- _Supplied data_

-- Start --

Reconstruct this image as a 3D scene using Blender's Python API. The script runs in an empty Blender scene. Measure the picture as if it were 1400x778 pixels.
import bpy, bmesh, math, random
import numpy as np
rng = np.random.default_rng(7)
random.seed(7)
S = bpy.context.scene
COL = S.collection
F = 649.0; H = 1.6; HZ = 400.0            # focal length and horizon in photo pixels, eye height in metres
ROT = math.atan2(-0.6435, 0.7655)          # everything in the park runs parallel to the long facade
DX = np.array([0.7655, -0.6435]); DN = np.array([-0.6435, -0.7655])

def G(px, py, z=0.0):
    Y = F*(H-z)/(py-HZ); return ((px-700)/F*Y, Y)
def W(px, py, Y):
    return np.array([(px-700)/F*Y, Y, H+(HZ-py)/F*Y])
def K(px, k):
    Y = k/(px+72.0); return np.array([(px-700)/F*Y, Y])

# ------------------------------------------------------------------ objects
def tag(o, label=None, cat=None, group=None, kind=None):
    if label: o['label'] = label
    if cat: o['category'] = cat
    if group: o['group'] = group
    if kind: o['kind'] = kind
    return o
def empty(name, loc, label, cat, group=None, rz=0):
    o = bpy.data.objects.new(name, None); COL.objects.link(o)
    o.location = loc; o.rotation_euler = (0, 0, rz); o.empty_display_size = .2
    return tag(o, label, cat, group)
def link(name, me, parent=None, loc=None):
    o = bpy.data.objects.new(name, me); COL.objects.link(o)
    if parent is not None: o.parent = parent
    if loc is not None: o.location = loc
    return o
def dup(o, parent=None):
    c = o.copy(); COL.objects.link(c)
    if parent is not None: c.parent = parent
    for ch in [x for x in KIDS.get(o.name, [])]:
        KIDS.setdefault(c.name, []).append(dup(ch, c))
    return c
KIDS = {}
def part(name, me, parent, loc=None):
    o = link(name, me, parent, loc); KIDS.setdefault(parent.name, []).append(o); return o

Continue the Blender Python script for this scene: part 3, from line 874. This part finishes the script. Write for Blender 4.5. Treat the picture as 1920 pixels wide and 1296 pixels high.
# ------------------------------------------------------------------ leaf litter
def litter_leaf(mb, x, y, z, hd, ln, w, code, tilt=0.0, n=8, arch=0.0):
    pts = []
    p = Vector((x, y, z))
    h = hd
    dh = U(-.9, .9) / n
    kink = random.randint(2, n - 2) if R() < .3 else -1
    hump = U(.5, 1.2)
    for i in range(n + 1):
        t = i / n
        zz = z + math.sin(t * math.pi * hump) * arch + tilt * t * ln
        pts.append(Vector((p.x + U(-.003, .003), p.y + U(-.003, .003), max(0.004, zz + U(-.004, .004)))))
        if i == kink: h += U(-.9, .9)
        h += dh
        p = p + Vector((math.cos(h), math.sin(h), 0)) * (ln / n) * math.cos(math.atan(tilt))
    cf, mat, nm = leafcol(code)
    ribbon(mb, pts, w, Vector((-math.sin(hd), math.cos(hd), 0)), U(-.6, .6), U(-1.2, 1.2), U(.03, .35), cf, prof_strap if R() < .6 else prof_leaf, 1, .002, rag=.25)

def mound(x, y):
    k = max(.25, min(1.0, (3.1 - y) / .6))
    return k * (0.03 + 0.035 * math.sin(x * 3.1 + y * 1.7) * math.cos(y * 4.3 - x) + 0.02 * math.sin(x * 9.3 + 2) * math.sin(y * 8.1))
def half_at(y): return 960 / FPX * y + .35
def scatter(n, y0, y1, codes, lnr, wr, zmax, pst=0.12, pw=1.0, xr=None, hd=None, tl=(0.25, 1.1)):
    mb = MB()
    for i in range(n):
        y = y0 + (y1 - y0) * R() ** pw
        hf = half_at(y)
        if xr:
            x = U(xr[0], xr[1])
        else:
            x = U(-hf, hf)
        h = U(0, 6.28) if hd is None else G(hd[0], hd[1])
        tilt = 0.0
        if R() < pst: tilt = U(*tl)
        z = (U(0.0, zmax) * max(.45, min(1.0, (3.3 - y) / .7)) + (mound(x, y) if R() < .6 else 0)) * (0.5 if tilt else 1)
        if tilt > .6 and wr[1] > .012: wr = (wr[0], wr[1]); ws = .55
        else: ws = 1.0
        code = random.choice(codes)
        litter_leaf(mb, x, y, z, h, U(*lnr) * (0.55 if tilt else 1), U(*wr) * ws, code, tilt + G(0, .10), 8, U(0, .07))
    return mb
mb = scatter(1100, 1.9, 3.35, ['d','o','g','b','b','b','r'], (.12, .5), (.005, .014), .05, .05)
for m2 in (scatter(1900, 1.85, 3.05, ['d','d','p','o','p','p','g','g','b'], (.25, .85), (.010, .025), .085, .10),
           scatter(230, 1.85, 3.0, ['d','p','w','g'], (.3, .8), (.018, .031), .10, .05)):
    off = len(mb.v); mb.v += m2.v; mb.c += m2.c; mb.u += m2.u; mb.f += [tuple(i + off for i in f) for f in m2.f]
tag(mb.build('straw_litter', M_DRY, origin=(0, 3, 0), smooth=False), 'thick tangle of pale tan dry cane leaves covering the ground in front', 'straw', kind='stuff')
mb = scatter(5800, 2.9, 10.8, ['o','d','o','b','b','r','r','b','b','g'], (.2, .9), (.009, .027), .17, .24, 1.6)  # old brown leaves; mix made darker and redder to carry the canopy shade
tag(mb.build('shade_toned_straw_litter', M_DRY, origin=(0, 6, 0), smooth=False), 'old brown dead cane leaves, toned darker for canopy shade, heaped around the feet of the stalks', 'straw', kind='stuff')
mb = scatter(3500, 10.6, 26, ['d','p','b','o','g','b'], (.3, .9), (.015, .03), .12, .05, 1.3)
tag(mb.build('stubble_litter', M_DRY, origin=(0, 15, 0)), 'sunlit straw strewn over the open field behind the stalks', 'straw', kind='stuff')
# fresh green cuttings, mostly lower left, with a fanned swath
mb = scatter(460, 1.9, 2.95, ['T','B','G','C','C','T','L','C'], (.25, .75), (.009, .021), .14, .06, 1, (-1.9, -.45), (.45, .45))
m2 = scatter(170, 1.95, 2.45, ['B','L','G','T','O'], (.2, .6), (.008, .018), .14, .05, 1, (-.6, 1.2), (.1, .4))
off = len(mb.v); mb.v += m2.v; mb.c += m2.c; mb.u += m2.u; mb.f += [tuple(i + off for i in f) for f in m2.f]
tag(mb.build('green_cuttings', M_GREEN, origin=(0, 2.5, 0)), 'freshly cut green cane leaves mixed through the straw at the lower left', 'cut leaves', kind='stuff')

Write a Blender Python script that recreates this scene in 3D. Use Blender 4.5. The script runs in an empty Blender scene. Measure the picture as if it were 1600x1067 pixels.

-- End --

- _Direction_
All of the entries above should be written out again exactly.

- _Correct answer_
Reconstruct this image as a 3D scene using Blender's Python API. The script runs in an empty Blender scene. Measure the picture as if it were 1400x778 pixels.
import bpy, bmesh, math, random
import numpy as np
rng = np.random.default_rng(7)
random.seed(7)
S = bpy.context.scene
COL = S.collection
F = 649.0; H = 1.6; HZ = 400.0            # focal length and horizon in photo pixels, eye height in metres
ROT = math.atan2(-0.6435, 0.7655)          # everything in the park runs parallel to the long facade
DX = np.array([0.7655, -0.6435]); DN = np.array([-0.6435, -0.7655])

def G(px, py, z=0.0):
    Y = F*(H-z)/(py-HZ); return ((px-700)/F*Y, Y)
def W(px, py, Y):
    return np.array([(px-700)/F*Y, Y, H+(HZ-py)/F*Y])
def K(px, k):
    Y = k/(px+72.0); return np.array([(px-700)/F*Y, Y])

# ------------------------------------------------------------------ objects
def tag(o, label=None, cat=None, group=None, kind=None):
    if label: o['label'] = label
    if cat: o['category'] = cat
    if group: o['group'] = group
    if kind: o['kind'] = kind
    return o
def empty(name, loc, label, cat, group=None, rz=0):
    o = bpy.data.objects.new(name, None); COL.objects.link(o)
    o.location = loc; o.rotation_euler = (0, 0, rz); o.empty_display_size = .2
    return tag(o, label, cat, group)
def link(name, me, parent=None, loc=None):
    o = bpy.data.objects.new(name, me); COL.objects.link(o)
    if parent is not None: o.parent = parent
    if loc is not None: o.location = loc
    return o
def dup(o, parent=None):
    c = o.copy(); COL.objects.link(c)
    if parent is not None: c.parent = parent
    for ch in [x for x in KIDS.get(o.name, [])]:
        KIDS.setdefault(c.name, []).append(dup(ch, c))
    return c
KIDS = {}
def part(name, me, parent, loc=None):
    o = link(name, me, parent, loc); KIDS.setdefault(parent.name, []).append(o); return o

Continue the Blender Python script for this scene: part 3, from line 874. This part finishes the script. Write for Blender 4.5. Treat the picture as 1920 pixels wide and 1296 pixels high.
# ------------------------------------------------------------------ leaf litter
def litter_leaf(mb, x, y, z, hd, ln, w, code, tilt=0.0, n=8, arch=0.0):
    pts = []
    p = Vector((x, y, z))
    h = hd
    dh = U(-.9, .9) / n
    kink = random.randint(2, n - 2) if R() < .3 else -1
    hump = U(.5, 1.2)
    for i in range(n + 1):
        t = i / n
        zz = z + math.sin(t * math.pi * hump) * arch + tilt * t * ln
        pts.append(Vector((p.x + U(-.003, .003), p.y + U(-.003, .003), max(0.004, zz + U(-.004, .004)))))
        if i == kink: h += U(-.9, .9)
        h += dh
        p = p + Vector((math.cos(h), math.sin(h), 0)) * (ln / n) * math.cos(math.atan(tilt))
    cf, mat, nm = leafcol(code)
    ribbon(mb, pts, w, Vector((-math.sin(hd), math.cos(hd), 0)), U(-.6, .6), U(-1.2, 1.2), U(.03, .35), cf, prof_strap if R() < .6 else prof_leaf, 1, .002, rag=.25)

def mound(x, y):
    k = max(.25, min(1.0, (3.1 - y) / .6))
    return k * (0.03 + 0.035 * math.sin(x * 3.1 + y * 1.7) * math.cos(y * 4.3 - x) + 0.02 * math.sin(x * 9.3 + 2) * math.sin(y * 8.1))
def half_at(y): return 960 / FPX * y + .35
def scatter(n, y0, y1, codes, lnr, wr, zmax, pst=0.12, pw=1.0, xr=None, hd=None, tl=(0.25, 1.1)):
    mb = MB()
    for i in range(n):
        y = y0 + (y1 - y0) * R() ** pw
        hf = half_at(y)
        if xr:
            x = U(xr[0], xr[1])
        else:
            x = U(-hf, hf)
        h = U(0, 6.28) if hd is None else G(hd[0], hd[1])
        tilt = 0.0
        if R() < pst: tilt = U(*tl)
        z = (U(0.0, zmax) * max(.45, min(1.0, (3.3 - y) / .7)) + (mound(x, y) if R() < .6 else 0)) * (0.5 if tilt else 1)
        if tilt > .6 and wr[1] > .012: wr = (wr[0], wr[1]); ws = .55
        else: ws = 1.0
        code = random.choice(codes)
        litter_leaf(mb, x, y, z, h, U(*lnr) * (0.55 if tilt else 1), U(*wr) * ws, code, tilt + G(0, .10), 8, U(0, .07))
    return mb
mb = scatter(1100, 1.9, 3.35, ['d','o','g','b','b','b','r'], (.12, .5), (.005, .014), .05, .05)
for m2 in (scatter(1900, 1.85, 3.05, ['d','d','p','o','p','p','g','g','b'], (.25, .85), (.010, .025), .085, .10),
           scatter(230, 1.85, 3.0, ['d','p','w','g'], (.3, .8), (.018, .031), .10, .05)):
    off = len(mb.v); mb.v += m2.v; mb.c += m2.c; mb.u += m2.u; mb.f += [tuple(i + off for i in f) for f in m2.f]
tag(mb.build('straw_litter', M_DRY, origin=(0, 3, 0), smooth=False), 'thick tangle of pale tan dry cane leaves covering the ground in front', 'straw', kind='stuff')
mb = scatter(5800, 2.9, 10.8, ['o','d','o','b','b','r','r','b','b','g'], (.2, .9), (.009, .027), .17, .24, 1.6)  # old brown leaves; mix made darker and redder to carry the canopy shade
tag(mb.build('shade_toned_straw_litter', M_DRY, origin=(0, 6, 0), smooth=False), 'old brown dead cane leaves, toned darker for canopy shade, heaped around the feet of the stalks', 'straw', kind='stuff')
mb = scatter(3500, 10.6, 26, ['d','p','b','o','g','b'], (.3, .9), (.015, .03), .12, .05, 1.3)
tag(mb.build('stubble_litter', M_DRY, origin=(0, 15, 0)), 'sunlit straw strewn over the open field behind the stalks', 'straw', kind='stuff')
# fresh green cuttings, mostly lower left, with a fanned swath
mb = scatter(460, 1.9, 2.95, ['T','B','G','C','C','T','L','C'], (.25, .75), (.009, .021), .14, .06, 1, (-1.9, -.45), (.45, .45))
m2 = scatter(170, 1.95, 2.45, ['B','L','G','T','O'], (.2, .6), (.008, .018), .14, .05, 1, (-.6, 1.2), (.1, .4))
off = len(mb.v); mb.v += m2.v; mb.c += m2.c; mb.u += m2.u; mb.f += [tuple(i + off for i in f) for f in m2.f]
tag(mb.build('green_cuttings', M_GREEN, origin=(0, 2.5, 0)), 'freshly cut green cane leaves mixed through the straw at the lower left', 'cut leaves', kind='stuff')

Write a Blender Python script that recreates this scene in 3D. Use Blender 4.5. The script runs in an empty Blender scene. Measure the picture as if it were 1600x1067 pixels.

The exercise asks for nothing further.